In a chambers conference the next day, March 23, 2000, appellants' counsel voiced concern about Armstrong's representation of Dr. Osborne in the Singleton matter. The court considered the matter "of sufficient import . . . that it ought to be fully on the record." Accordingly, in open court, the judge recounted "part of what was said [in chambers] and then call upon counsel to flesh out the bones."
For its part, the court noted that Armstrong had intended to delay meeting with Dr. Osborne until the end of the second Brown trial in January 2000. But, that trial abruptly and unexpectedly ended before the date that Armstrong had scheduled for the meeting with Dr. Osborne. The court said:
So, it became necessary for Mr. Armstrong to get on with his representation of Dr. Osborne in the D.C. case, and he did so, he says, by making it clear and having an understanding with Dr. Osborne that he would not, could not in any way discuss the aspects of this case with Dr. Osborne while he represented him in Dr. Osborne's case.
The court continued:
The concern of the plaintiffs is that - two-fold, I guess, or maybe three-fold: That the representation of Dr. Osborne by Mr. Armstrong presents an irreconcilable and unwaivable conflict, in that Dr. Osborne, by reason of the ongoing representation of him by Mr. Armstrong, may be biased somewhat, which may affect his testimony, either in substance or in flavor, and that they are concerned that they were not advised of this earlier....
The attorneys are concerned about the appearance of the matter to their clients.

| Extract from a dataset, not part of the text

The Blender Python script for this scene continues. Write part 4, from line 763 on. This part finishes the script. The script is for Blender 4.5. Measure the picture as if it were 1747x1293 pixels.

So, whether there is a conflict in fact or not, there is the appearance that concerns them.
And finally, I am advised [by appellants' counsel] that they are unable to procure the attendance of Dr. Osborne on Monday [March 27, 2000]. Dr. Osborne is, as we know, out of the country attending a meeting.
And we knew that, but I said if he could be back here by Monday morning, we would allow them to go, notwithstanding my concerns about their failure to have placed him under subpoena or made any precise arrangements with him for the date of his attendance.
I am now advised that he cannot be back here to testify on Monday and that they are simply unable to procure his attendance.
Now, plaintiffs' counsel have indicated that they are concerned that in some fashion or some manner perhaps Mr. Armstrong's representation of Dr. Osborne has caused or contributed to (a) Dr. Osborne's absence or (b) Dr. Osborne's inability to be back by Monday or reticence to be back by Monday
That is as far as we got. I felt it was sufficiently serious so that we ought to be on record.
I pointed out to counsel that certainly my initial observation here is that counsel for plaintiff did not make the necessary, prudent, and required arrangements with Dr. Osborne to be present. He is not under subpoena.
We have bent over backwards to say that if he could get him here by Monday and if other arrangements could be made for the rebuttal witness or for the defense witness to follow him, that I would reconsider my earlier determination, and indeed I am willing to.